The team behind this project consists of 6 students at Linköping University, all studying the final year on the masters program Mechatronics. Todays rapid changes in demand from the outside world puts a lot of pressure on the automotive industry, especially to reduce pollution. To cope with the pressure, new and inovative solutions are required. The scope of this project is to create a model of the EVAP-system and thereby allow better control and prevent the emission of hazardous gases in the environment.
The EVAP Team
Our team consists of 6 engineering student with different academic backgrounds at Linköpings University
Martin Ling (M)
Project leader
Dylan Patterson (Y)
Quality
Jonna Jämte (M)
Testing
Karl Asklund (M)
Documentation
Lucas Sevelin (M)
Software
Theodor Vallgren (M)
Design
Results
The project is divided into the following results
Hardware
The project have resulted in a data collection hardware that can be used to collect data from the EVAP system.
Model
A model to calculate the mass in the canister was created, based on the data collected from the EVAP system.
Software
All code to collect data from the EVAP system is available on our GitLab.
Hardware setup
The hardware setup consists of a Raspberry Pi 3B+ and an Arduino, the Arduino connects to all the sensors and the Raspberry Pi 3B+ collects the data from the Arduino.

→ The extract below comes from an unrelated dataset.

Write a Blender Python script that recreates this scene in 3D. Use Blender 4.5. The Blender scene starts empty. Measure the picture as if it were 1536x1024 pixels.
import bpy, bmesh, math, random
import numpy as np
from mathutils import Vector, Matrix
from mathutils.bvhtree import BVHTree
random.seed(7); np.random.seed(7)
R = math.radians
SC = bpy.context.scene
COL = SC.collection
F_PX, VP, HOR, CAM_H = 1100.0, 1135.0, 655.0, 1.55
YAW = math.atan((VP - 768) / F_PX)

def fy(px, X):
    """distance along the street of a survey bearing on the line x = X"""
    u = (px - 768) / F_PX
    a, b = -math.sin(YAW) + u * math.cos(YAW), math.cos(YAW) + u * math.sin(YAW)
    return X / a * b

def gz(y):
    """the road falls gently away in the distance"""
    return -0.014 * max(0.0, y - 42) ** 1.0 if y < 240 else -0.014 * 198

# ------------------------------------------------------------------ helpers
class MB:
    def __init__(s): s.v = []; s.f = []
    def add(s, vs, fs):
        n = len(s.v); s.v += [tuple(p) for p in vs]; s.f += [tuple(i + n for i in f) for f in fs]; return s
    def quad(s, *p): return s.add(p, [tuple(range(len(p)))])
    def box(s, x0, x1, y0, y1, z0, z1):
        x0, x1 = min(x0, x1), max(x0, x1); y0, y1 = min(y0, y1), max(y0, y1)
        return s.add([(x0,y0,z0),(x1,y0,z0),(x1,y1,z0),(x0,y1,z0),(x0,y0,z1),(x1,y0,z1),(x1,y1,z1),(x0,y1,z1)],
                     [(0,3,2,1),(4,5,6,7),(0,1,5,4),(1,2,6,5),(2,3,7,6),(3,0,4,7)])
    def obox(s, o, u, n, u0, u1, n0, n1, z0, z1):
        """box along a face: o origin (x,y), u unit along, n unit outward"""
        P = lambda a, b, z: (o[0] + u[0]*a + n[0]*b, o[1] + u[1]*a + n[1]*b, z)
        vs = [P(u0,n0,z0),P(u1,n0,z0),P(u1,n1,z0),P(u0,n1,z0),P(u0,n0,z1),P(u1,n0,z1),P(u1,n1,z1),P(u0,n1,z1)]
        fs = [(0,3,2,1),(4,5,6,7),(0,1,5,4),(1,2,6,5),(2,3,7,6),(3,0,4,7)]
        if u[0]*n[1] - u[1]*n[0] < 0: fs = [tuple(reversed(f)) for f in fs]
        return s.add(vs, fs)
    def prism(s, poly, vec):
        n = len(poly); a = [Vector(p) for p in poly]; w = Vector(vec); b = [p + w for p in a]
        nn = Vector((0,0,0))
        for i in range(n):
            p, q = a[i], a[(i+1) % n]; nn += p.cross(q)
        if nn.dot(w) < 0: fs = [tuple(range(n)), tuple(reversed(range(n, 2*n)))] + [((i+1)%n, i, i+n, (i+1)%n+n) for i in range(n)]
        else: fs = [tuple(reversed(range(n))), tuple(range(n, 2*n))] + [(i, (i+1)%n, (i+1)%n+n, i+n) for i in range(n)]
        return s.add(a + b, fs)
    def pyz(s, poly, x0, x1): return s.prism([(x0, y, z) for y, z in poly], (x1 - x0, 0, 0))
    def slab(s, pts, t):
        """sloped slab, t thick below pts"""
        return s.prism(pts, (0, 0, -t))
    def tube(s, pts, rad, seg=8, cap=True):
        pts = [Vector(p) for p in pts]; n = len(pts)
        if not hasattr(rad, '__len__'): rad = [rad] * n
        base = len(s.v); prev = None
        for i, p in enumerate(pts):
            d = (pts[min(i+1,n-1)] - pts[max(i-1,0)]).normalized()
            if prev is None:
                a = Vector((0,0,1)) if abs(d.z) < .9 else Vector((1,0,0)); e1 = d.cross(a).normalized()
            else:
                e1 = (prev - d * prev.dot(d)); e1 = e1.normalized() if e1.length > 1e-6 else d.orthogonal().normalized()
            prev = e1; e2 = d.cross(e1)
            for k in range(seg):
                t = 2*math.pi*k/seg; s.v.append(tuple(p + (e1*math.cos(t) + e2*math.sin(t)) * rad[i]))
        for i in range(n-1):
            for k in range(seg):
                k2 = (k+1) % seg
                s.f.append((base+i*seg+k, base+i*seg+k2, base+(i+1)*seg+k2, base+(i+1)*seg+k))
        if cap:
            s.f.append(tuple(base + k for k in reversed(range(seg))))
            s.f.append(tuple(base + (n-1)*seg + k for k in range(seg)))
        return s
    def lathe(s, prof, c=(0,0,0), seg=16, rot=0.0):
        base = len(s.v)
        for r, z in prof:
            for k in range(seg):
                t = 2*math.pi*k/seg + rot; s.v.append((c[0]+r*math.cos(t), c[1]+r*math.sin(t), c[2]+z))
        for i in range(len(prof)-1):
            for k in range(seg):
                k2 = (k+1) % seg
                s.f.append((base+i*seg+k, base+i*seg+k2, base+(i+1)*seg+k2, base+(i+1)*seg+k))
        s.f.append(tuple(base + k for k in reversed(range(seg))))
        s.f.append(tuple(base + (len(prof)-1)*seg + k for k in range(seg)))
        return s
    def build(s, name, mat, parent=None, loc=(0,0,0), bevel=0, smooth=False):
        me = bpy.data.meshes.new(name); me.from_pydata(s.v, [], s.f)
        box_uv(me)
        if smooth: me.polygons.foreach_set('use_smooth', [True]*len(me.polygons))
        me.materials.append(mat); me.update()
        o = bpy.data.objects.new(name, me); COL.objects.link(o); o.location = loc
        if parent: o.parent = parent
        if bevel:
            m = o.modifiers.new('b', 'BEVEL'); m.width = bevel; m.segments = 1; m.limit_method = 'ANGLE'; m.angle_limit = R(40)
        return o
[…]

The hardware setup consists of a Raspberry Pi 3B+ and an Arduino, the Arduino connects to all the sensors and the Raspberry Pi 3B+ collects the data from the Arduino. The Rapsberry Pi is set up as a local network hotspot which you can connect to a computer to transmit information and move files. The Arduino is connected to the Raspberry Pi via a USB cable. The Arduino logs data from the sensors at approximately 1.25 Hz and sends the data to the Raspberry Pi. The Raspberry Pi then saves the data to a csv files. The Arduino communicates with the flow and temperature sensors using I2C, and the pressure sensor is read using one of the analog inputs on the arduino.
For most measurements the weight has also been recorded, this was done using a scale with a USB port, which transmitted data to the connected computer at 1 Hz.
Model for mass in canister
A model for the mass in the canister was created, with the goal to have as few sensors and parameters as possible.
The model is based on a physical model, and is extended with a term from a black-box to better capture the dynamics of the system. To find the two variables which has to be found through experimentation, the model also includes a linear regression. Data is used from at least one temperature sensor, one flow meter and a scale to verify the model. In the image above the measured mass change is shown together with the model, which has been divided into four intervals for parameter optimization.
Software
The code for this project is written i C++, Python and Matlab.
All code written follows the Google code standard, and is stored in a private GitLab repository. The Arduino runs on C++, the Raspberry Pi runs on Python and the data analysis is done in Matlab.